• CITTA' COME ARGOMENTO DELLE EMOZIONI UMANE

    Leone Podrini

    Il grande sforzo dell’urbanistica moderna è stato quello di convincere l’uomo a modificare i propri modelli di vita sottoponendogli, a questo scopo, soluzioni “prefabbricate” ed esclusivamente “razionali” in grado di soddisfare i propri bisogni.
    Il risultato di questa strategia si riflette nell’immagine delle moderne città che altro non possono definirsi che un’insieme di architetture quasi sempre subite e raramente condivise, esempi su larga scala di scarsa partecipazione al “comune”, sistemi unitari spesso produttori di alienazione totale.
    Per fortuna, però, la città è ancora espressione fisica della necessità che le persone hanno di incontrarsi, accomunarsi, amalgamarsi e divenire comunità in grado di risolvere in solido i problemi generali.
    L’uomo, che ha ancora dentro di sé la voglia e la necessità delle sensazioni che gli derivano dal sentirsi parte integrante dello spazio fisico che lo circonda, comincia a rifiutare l’esperienza imposta dagli “asettici” modelli pianificatori che hanno brutalmente eliminato la possibilità di avere queste sensazioni e che, proponendosi come dispensatori unici di nuovi e più raggiungibili bisogni, hanno invece tradito queste promesse assoggettandosi all’interesse di chi ha inteso usarli come strumento di potere, producendo unicamente città invivibili e ammassi disarticolati di forme e contenuti.
    Lo squallore delle “emergenze” che contengono l’uomo vengono giustificate con la necessità di adeguarsi alle esigenze dell’industria e al contenimento dei costi e invece, la monotonia ripetitiva dell’attuale prodotto edilizio e la conseguente disgregazione dell’ambiente costruito  che si tenta di imputare culturalmente al razionalismo e al funzionalismo, non sono altro che il fallimento di un metodo che deve restituire al cittadino il suo stato naturale di soggetto sociale, libero e autorizzato a tendere al miglioramento qualitativo della propria vita all’interno della città, culturalmente impegnato a riconoscersi in essa come nell’unica essenza capace di dissacrare la provocazione in atto.
    Per questo, non ha più senso continuare a operare secondo le attuali tendenze, aggiungendo alle città l’aggiungibile che via via necessita, cercando di adattarle alle esigenze dell’uomo  moderno senza la consapevolezza che il sistema non è più proponibile materialmente né accettabile culturalmente.

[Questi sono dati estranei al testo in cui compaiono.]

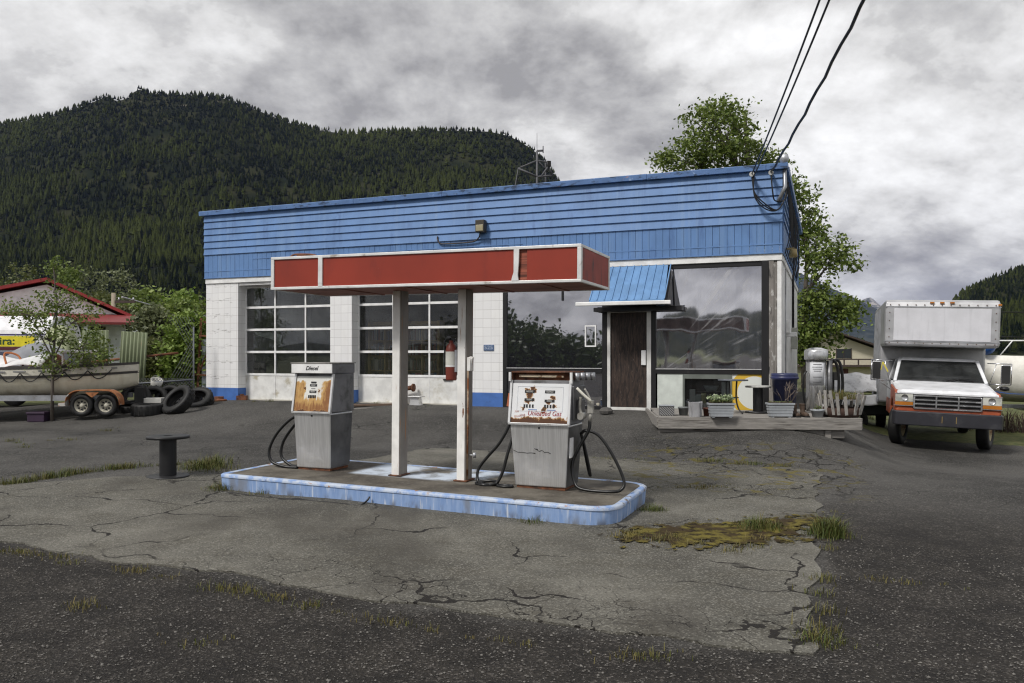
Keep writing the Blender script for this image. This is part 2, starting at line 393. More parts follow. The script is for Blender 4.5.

    Le metodologie di intervento per il recupero dei centri storici sono in questo altamente significative. Il dibattito si focalizza infatti sulle tre tendenze di fondo che, riassumibili nella dogmatica intransigenza della conservazione, nella necessità della trasformazione e persino nella utopica speranza purificatrice degli sventramenti, non tengono conto che ognuna di queste ha in sè solo “la speranza” della soluzione perché i centri storici non sono altro che la parte più antica delle città contemporanee che sono già tutte “centro storico” e quindi tutte da recuperare e rivitalizzare.
    Ed è proprio dalla dilatazione alla grande scala di questo specifico aspetto della problematica della moderne città che diviene sempre più urgente entrare nel dibattito e, ciò che ci spinge, è la convinzione che bisogna pensare a un modo di costruire la città che prescinda da condizionamenti di convenienza e da asservimenti al potere economico, capace di produrre non più convulsi alveari in deformi periferie, ma città basate sulle sensazioni, come risultanza di esperienze che derivano dall’intimo rapporto che l’uomo ha per natura con la terra, come manifestazione fisica del lavoro umano.
    Dunque, città come “argomento” delle emozioni umane e architettura come mezzo per il recupero del “rapporto tra uomo e ambiente costruito”.